[Start]

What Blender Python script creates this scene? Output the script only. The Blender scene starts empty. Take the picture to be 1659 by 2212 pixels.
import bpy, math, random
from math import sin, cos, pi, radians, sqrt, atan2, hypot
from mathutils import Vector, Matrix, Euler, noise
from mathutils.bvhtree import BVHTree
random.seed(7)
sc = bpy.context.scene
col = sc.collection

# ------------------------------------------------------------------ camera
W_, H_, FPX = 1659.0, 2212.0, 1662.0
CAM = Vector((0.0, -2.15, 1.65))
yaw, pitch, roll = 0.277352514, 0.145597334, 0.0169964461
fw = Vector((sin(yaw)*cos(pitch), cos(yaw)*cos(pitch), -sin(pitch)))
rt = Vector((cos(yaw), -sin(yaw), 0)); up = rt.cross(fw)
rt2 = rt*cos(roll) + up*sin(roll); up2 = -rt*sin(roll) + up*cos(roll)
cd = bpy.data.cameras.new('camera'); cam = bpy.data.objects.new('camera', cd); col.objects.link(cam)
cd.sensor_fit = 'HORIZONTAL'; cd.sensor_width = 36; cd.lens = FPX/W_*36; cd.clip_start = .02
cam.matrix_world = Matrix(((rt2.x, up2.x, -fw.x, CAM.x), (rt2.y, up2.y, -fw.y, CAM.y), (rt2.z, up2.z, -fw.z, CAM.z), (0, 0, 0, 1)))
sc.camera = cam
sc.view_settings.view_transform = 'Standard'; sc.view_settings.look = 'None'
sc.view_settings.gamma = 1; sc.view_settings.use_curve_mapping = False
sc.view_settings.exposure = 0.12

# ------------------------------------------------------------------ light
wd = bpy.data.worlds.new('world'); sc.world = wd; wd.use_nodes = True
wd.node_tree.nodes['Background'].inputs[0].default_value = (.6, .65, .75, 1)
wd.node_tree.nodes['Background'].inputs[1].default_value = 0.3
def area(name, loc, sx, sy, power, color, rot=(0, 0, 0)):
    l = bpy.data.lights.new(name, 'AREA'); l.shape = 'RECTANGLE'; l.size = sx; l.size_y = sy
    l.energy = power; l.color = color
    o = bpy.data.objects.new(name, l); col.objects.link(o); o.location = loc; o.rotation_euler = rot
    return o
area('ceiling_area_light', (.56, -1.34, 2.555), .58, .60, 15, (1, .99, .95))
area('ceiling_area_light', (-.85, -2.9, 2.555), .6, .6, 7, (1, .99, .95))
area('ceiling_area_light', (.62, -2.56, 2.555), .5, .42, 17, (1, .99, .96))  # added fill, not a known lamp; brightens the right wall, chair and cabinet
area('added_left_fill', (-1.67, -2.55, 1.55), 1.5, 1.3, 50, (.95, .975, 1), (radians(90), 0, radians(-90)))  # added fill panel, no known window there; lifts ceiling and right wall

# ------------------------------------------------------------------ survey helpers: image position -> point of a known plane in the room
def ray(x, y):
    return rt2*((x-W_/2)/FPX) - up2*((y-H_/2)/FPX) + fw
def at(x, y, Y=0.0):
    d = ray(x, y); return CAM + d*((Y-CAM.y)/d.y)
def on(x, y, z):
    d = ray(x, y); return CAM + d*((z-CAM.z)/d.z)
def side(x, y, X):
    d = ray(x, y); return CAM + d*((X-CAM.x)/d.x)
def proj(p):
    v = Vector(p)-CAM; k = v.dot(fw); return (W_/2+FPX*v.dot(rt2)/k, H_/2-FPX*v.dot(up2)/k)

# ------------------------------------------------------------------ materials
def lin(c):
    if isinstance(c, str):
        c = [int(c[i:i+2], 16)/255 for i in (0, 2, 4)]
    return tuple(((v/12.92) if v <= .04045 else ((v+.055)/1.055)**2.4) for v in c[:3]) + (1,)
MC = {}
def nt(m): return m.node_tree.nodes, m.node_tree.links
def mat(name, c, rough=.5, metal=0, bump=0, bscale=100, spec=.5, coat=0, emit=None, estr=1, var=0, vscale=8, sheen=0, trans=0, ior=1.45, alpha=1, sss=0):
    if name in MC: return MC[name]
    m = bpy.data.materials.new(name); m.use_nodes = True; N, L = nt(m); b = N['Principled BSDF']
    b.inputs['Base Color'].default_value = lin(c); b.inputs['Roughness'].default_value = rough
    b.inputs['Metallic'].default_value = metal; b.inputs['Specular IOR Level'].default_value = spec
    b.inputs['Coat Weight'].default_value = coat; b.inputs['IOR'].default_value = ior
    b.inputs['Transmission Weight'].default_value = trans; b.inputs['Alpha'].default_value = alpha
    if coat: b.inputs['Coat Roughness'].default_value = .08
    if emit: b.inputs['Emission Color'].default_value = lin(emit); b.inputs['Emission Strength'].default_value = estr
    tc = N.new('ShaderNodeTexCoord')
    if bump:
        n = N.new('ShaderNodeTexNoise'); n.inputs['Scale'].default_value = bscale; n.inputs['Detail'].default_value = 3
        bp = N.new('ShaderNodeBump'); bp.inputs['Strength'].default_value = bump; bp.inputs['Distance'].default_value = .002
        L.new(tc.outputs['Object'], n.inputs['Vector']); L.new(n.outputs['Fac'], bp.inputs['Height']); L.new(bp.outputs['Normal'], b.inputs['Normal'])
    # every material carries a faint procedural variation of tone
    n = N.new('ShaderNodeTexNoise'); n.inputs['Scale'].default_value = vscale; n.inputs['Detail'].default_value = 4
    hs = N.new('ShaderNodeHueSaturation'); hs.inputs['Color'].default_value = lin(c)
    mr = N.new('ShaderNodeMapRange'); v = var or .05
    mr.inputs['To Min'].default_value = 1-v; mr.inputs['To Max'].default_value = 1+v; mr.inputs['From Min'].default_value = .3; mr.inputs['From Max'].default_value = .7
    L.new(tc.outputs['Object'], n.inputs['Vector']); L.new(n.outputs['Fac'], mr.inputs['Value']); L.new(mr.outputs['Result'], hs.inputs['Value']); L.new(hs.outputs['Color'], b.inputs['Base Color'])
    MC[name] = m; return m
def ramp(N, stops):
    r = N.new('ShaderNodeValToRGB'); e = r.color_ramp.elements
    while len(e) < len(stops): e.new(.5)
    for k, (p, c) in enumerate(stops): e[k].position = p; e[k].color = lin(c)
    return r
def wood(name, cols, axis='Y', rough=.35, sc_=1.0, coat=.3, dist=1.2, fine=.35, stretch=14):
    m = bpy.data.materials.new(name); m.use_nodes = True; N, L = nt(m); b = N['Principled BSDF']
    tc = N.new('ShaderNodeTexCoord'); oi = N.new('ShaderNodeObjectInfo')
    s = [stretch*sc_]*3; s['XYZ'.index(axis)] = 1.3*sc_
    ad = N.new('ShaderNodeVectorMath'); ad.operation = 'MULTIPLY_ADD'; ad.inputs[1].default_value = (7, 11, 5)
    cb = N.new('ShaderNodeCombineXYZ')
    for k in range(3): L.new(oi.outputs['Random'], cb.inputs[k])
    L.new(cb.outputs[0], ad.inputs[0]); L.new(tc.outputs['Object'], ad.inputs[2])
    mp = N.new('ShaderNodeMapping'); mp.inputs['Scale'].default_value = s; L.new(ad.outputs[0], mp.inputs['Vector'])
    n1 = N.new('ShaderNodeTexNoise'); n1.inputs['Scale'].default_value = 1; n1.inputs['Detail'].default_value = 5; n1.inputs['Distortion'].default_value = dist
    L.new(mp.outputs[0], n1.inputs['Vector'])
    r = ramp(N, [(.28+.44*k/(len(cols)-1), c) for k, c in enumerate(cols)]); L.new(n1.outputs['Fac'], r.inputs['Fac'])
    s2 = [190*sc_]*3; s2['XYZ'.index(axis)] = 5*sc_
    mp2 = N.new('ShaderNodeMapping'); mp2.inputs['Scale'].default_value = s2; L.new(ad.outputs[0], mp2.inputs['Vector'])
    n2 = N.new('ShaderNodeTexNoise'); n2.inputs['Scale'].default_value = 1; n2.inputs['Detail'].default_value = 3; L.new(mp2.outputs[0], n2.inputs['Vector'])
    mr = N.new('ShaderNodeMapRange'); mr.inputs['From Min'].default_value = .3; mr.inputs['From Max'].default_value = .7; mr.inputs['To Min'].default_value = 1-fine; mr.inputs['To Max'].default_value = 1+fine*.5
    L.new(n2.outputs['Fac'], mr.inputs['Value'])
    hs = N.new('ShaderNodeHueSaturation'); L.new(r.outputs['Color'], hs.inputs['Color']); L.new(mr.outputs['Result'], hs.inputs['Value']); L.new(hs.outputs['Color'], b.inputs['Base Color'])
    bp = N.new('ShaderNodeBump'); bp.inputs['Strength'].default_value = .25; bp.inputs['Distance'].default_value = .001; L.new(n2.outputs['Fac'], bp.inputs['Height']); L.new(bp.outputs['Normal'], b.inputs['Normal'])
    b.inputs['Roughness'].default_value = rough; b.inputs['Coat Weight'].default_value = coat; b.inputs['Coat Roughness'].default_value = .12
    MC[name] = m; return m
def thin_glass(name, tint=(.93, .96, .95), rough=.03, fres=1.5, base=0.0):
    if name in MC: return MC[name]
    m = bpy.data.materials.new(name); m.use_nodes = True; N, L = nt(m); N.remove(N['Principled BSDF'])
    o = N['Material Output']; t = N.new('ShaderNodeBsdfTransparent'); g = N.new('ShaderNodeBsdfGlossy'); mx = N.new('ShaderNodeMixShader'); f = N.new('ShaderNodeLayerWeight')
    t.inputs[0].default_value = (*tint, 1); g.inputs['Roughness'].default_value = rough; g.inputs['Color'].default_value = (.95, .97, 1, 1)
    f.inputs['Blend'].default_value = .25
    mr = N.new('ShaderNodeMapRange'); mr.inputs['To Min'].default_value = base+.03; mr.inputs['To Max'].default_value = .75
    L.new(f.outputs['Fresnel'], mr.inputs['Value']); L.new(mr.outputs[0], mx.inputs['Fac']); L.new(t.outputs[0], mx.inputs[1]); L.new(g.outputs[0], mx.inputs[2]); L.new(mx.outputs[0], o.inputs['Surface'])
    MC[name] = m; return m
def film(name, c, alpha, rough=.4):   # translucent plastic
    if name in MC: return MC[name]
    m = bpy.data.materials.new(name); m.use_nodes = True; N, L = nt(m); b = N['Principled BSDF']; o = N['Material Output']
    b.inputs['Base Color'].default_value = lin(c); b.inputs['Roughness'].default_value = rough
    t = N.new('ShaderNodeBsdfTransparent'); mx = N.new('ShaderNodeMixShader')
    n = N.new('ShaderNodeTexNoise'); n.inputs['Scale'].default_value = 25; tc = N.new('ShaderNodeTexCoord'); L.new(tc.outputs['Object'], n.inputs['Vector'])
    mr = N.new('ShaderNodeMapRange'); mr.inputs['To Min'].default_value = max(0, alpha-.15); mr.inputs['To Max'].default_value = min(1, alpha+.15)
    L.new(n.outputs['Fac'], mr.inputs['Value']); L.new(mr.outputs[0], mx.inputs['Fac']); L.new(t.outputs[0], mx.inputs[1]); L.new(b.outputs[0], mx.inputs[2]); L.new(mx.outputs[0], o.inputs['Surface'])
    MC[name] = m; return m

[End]

• _DIRECTIVE_:
Repeat, word for word, the lines from the opening of the material through the line containing "sc.view_settings.exposure = 0.12".

• _ANSWER IN FULL_:
What Blender Python script creates this scene? Output the script only. The Blender scene starts empty. Take the picture to be 1659 by 2212 pixels.
import bpy, math, random
from math import sin, cos, pi, radians, sqrt, atan2, hypot
from mathutils import Vector, Matrix, Euler, noise
from mathutils.bvhtree import BVHTree
random.seed(7)
sc = bpy.context.scene
col = sc.collection

# ------------------------------------------------------------------ camera
W_, H_, FPX = 1659.0, 2212.0, 1662.0
CAM = Vector((0.0, -2.15, 1.65))
yaw, pitch, roll = 0.277352514, 0.145597334, 0.0169964461
fw = Vector((sin(yaw)*cos(pitch), cos(yaw)*cos(pitch), -sin(pitch)))
rt = Vector((cos(yaw), -sin(yaw), 0)); up = rt.cross(fw)
rt2 = rt*cos(roll) + up*sin(roll); up2 = -rt*sin(roll) + up*cos(roll)
cd = bpy.data.cameras.new('camera'); cam = bpy.data.objects.new('camera', cd); col.objects.link(cam)
cd.sensor_fit = 'HORIZONTAL'; cd.sensor_width = 36; cd.lens = FPX/W_*36; cd.clip_start = .02
cam.matrix_world = Matrix(((rt2.x, up2.x, -fw.x, CAM.x), (rt2.y, up2.y, -fw.y, CAM.y), (rt2.z, up2.z, -fw.z, CAM.z), (0, 0, 0, 1)))
sc.camera = cam
sc.view_settings.view_transform = 'Standard'; sc.view_settings.look = 'None'
sc.view_settings.gamma = 1; sc.view_settings.use_curve_mapping = False
sc.view_settings.exposure = 0.12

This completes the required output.